Friday, November 04, 2005


I have evolved superhuman powers.

Not cool superhuman powers, like nigh invulnerability, the strength of 100 men, or indefinite sexual stamina, but superhuman powers nonetheless. On preliminary examination I believe my powers are some sort of local telekinetic and electromagnetic distortion field that varies local fields of probability.

Let me give you some background on Sunday it started raining in my kitchen due to the infamous leaky tank bolts. The same day my computer at work had an identity crises and kept flashing the message "Operating system not found." My lap top had a stroke on Monday, barely booting to the desktop before crashing repeatedly. I set my kitchen clock after the battery died this week and now it doesn't work at all. Light bulbs have been fizzling out in ignoble firefly-like deaths all around me. On Wednesday a large picture leapt off the wall at me and took a dive down the stairs spreading glass shards in 15 foor diameter. My vacuum tried to burn out its engine during the clean up, ah I love the smell of smoking motor parts in the morning.

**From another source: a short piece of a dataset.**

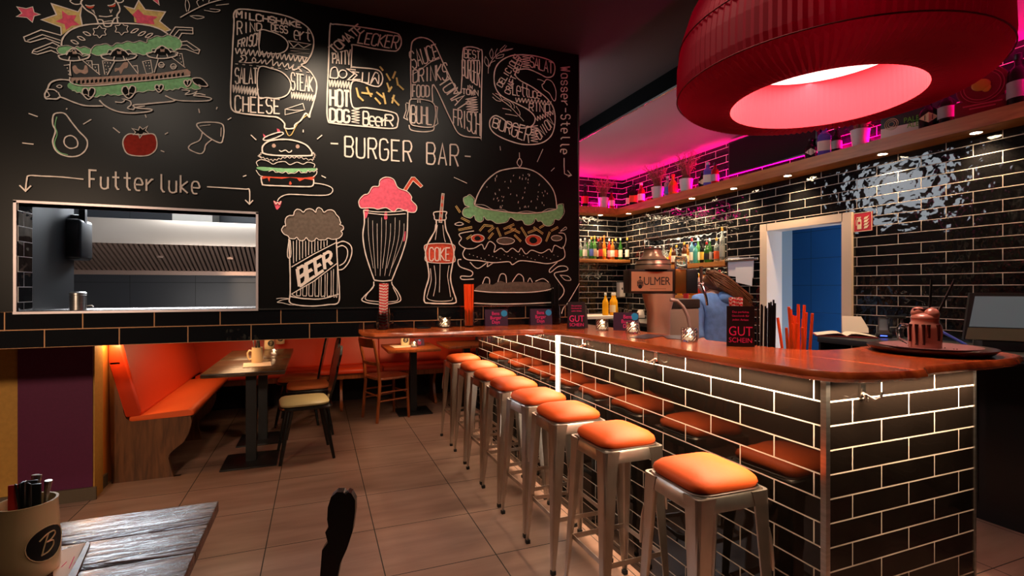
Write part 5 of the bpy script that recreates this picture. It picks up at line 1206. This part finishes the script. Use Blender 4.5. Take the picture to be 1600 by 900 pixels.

That's a lot of statistically significant bad luck in one week. I normally consider myself a lucky guy, but this makes we wonder when I get attacked by my own home furnishings. I'll have to experiment with my new probability altering powers and see if I can turn them to the service of truth, justice, and the American way. That or figure I'll have a rebound of insanely good luck, like winning the lottery, if I only played the lottery.